Dogugaeshi is a stunning little gem with zen-like charms and ethereal atmosphere 

The sound of two hands, clapping

A virtuoso theatrical meditation, Dogugaeshi invites its audience to slow down, lean forward, focus, participate. Underscore participate. This is more than a beautiful display, it is an invitation to actively lose yourself in simply paying attention. Few other works reward patience and a willingness to open oneself to dream-like wonder as handsomely as this one.

Puppeteer Basil Twist has created a lyrical, sensual homage to time with this interplay of hand-painted screens, video projections, puppets, and the ethereal musical accompaniment of Yumiko Tanaka. Appearing on a revolving platform to the right of the stage Tanaka creates haunting soundscapes with her shamisen and koto.

The principal action of the work is in the movement of the screens: horizontally shifting into view, turning to reveal new images, coming together, splitting apart.
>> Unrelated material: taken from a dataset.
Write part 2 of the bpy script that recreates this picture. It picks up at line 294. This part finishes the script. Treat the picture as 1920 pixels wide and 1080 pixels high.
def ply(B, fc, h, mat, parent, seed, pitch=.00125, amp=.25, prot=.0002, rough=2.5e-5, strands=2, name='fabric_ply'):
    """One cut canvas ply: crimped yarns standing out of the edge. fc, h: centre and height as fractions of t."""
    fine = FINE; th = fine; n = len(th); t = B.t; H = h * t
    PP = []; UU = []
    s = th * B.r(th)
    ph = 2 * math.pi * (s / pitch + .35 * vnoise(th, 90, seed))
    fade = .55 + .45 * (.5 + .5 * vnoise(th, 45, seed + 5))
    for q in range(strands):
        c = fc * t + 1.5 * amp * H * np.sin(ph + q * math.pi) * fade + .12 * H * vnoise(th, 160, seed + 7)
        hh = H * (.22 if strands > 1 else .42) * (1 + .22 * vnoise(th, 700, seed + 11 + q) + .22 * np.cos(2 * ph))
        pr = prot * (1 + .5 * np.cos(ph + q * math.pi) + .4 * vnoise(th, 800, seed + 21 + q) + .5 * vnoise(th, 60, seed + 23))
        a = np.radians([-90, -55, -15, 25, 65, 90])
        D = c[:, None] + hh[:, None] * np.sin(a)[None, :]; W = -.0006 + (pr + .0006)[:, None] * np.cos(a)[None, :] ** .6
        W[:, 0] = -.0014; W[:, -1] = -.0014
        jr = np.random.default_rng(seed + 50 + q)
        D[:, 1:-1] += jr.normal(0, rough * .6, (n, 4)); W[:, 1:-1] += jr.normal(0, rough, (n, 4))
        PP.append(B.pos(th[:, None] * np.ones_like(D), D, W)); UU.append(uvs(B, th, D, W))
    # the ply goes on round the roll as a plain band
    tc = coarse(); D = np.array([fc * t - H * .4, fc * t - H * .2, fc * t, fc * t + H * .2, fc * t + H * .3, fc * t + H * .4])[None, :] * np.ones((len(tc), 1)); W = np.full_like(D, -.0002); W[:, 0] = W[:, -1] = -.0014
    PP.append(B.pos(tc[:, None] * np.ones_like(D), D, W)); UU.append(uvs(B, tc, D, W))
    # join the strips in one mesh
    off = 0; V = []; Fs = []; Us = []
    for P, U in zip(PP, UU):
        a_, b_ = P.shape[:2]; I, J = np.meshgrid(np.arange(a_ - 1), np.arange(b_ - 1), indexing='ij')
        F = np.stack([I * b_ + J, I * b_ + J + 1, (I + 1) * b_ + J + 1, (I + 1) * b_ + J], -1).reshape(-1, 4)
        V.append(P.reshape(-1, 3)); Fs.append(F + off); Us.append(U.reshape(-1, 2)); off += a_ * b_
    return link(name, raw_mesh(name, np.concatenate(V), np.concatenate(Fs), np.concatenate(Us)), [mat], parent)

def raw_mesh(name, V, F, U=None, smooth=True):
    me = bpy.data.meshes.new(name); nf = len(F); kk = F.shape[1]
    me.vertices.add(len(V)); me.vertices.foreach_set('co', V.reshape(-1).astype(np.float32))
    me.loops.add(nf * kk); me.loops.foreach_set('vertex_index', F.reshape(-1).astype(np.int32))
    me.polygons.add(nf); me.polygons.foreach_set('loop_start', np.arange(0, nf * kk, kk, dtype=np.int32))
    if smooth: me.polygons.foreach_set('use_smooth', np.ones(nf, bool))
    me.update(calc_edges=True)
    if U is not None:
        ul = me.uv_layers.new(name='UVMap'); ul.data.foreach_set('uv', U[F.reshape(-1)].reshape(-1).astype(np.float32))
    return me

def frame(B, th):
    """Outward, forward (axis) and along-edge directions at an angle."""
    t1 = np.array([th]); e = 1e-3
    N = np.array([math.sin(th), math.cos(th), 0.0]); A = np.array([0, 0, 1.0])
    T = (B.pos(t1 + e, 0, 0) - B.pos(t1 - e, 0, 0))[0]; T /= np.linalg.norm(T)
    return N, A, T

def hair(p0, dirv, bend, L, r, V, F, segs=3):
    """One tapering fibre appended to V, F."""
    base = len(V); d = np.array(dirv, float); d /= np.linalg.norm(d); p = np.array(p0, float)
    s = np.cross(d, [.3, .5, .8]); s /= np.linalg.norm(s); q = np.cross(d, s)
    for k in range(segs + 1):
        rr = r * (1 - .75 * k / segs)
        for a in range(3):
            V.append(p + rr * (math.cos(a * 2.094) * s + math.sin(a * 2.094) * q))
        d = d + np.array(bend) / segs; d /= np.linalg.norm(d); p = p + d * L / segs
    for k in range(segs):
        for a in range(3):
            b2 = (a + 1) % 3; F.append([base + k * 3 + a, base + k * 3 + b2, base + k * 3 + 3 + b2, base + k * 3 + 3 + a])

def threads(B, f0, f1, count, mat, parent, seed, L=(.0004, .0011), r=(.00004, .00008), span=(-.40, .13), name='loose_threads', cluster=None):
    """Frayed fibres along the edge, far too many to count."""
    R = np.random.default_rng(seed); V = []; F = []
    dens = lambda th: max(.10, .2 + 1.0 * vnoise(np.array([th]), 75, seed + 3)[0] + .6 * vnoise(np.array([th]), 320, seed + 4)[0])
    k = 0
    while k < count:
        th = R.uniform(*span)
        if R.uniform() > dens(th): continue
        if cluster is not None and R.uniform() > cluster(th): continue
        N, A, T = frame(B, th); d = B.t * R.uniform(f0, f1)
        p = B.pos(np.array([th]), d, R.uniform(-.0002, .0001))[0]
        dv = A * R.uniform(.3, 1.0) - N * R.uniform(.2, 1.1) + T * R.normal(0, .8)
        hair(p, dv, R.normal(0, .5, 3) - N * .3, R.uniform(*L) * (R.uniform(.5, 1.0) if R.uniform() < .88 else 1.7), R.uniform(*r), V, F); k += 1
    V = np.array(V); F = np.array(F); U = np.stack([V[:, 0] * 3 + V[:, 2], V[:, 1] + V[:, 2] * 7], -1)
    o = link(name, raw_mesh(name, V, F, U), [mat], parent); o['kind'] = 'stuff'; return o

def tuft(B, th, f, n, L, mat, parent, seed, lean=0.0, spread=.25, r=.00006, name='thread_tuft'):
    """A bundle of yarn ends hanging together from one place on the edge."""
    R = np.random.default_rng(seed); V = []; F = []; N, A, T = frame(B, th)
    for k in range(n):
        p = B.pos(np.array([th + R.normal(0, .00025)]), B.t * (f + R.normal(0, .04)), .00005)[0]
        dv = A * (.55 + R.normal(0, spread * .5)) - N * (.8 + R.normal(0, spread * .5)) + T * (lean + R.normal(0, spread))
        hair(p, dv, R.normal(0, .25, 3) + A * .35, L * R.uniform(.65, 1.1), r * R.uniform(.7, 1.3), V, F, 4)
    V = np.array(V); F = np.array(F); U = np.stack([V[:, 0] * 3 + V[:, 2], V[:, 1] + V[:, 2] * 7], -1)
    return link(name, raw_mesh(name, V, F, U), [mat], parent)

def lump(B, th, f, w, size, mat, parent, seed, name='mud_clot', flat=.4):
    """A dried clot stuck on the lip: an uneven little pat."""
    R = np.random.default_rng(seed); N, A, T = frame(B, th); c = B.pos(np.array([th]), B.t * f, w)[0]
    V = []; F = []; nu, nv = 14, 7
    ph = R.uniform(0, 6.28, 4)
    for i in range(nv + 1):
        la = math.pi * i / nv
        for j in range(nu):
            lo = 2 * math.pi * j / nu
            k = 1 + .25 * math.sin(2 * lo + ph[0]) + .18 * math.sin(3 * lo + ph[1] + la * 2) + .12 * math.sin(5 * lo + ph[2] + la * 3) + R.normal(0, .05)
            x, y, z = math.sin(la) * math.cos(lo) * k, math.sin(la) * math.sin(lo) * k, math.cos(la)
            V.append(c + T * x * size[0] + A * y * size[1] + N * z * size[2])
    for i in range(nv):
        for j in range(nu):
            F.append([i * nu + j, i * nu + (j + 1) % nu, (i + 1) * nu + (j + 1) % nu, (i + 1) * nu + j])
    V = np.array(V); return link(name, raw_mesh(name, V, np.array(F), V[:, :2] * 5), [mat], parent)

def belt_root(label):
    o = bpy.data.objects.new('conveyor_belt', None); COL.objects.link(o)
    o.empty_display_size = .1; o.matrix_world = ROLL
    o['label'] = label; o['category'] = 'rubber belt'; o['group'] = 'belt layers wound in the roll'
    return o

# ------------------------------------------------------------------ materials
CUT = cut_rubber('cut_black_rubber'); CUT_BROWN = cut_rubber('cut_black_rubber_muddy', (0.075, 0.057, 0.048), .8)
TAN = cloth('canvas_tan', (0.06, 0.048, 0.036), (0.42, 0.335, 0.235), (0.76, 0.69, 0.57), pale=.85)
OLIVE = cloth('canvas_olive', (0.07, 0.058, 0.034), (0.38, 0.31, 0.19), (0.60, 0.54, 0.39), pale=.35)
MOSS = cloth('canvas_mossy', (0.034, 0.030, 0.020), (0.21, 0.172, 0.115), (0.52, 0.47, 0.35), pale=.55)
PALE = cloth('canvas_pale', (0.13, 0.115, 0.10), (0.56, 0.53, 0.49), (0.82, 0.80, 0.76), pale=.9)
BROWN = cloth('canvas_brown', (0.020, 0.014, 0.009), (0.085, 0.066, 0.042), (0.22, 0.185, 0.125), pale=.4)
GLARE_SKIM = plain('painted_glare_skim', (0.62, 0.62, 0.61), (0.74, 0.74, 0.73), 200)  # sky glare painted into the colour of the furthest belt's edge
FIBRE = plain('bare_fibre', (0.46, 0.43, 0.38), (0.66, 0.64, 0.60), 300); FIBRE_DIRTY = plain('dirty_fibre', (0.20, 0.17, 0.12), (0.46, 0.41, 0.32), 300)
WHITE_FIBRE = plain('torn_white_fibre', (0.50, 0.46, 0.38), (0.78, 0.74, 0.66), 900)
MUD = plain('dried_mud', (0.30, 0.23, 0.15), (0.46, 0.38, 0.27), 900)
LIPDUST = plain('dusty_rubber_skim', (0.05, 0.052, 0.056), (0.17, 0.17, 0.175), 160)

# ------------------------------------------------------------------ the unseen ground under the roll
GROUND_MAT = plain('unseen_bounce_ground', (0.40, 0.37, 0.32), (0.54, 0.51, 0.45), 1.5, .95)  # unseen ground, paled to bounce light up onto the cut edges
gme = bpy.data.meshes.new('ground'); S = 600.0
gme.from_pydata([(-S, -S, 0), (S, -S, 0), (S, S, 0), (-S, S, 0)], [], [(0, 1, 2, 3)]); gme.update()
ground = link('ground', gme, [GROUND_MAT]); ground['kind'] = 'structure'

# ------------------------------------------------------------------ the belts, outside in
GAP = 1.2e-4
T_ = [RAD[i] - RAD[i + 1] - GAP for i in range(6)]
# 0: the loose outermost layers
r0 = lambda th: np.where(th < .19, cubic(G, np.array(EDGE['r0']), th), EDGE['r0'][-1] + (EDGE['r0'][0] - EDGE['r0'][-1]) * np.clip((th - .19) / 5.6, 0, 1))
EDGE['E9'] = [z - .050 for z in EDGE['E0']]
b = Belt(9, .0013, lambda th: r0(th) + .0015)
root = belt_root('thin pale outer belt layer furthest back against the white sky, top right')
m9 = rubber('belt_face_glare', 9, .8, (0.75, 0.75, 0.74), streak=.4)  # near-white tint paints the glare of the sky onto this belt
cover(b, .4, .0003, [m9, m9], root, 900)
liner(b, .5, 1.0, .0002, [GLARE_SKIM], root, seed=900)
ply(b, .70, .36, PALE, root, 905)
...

The effect is slow moving, graceful as a Tai Chi master's dance and equally mesmerizing.

Dogugaeshi achieves amazing visual depth as it marks cycles of creation, decay, and destruction. There is no plot line per se, although there is an evolving narrative. Through images of a traditional Japanese interior with walls of paper screens we see the room assemble itself in infinite regression, fall into disrepair, become overtaken by stylized renderings of wind and water, dragons, golden carp. One world ends, another begins. Cycles renew themselves.

As an art form, Dogugaeshi was in peril of dying out altogether. In a short video sequence, a group of older Japanese women reminisce about their experiences with the Dogugaeshi style of theater. This work, commissioned by the Japan Society of New York, is a meeting of the traditional and the contemporary, a revival and reinvention.

Dogugaeshi is a surreal open-air bazaar of images. It feels generous and gaudy, dignified and heady. Pop art, geometrical patterns, traditional Japanese painting, eye-catching waves of color that offset monochrome subtlety collude in creating this dreamscape.

While most of the music is provided by Tanaka, there's also drumming, chanting, stormy sound effects, snatches of Japanese pop tunes, and a blip of something that may have been a techno version of Debussy's Claire de Lune.

It's a beautiful, spell-binding evening but it's not for everyone. This work is not about consuming entertainment as much as it is giving yourself over to its zen-like calm and self-assurance. If you are willing to do so, you'll find yourself in very good hands indeed.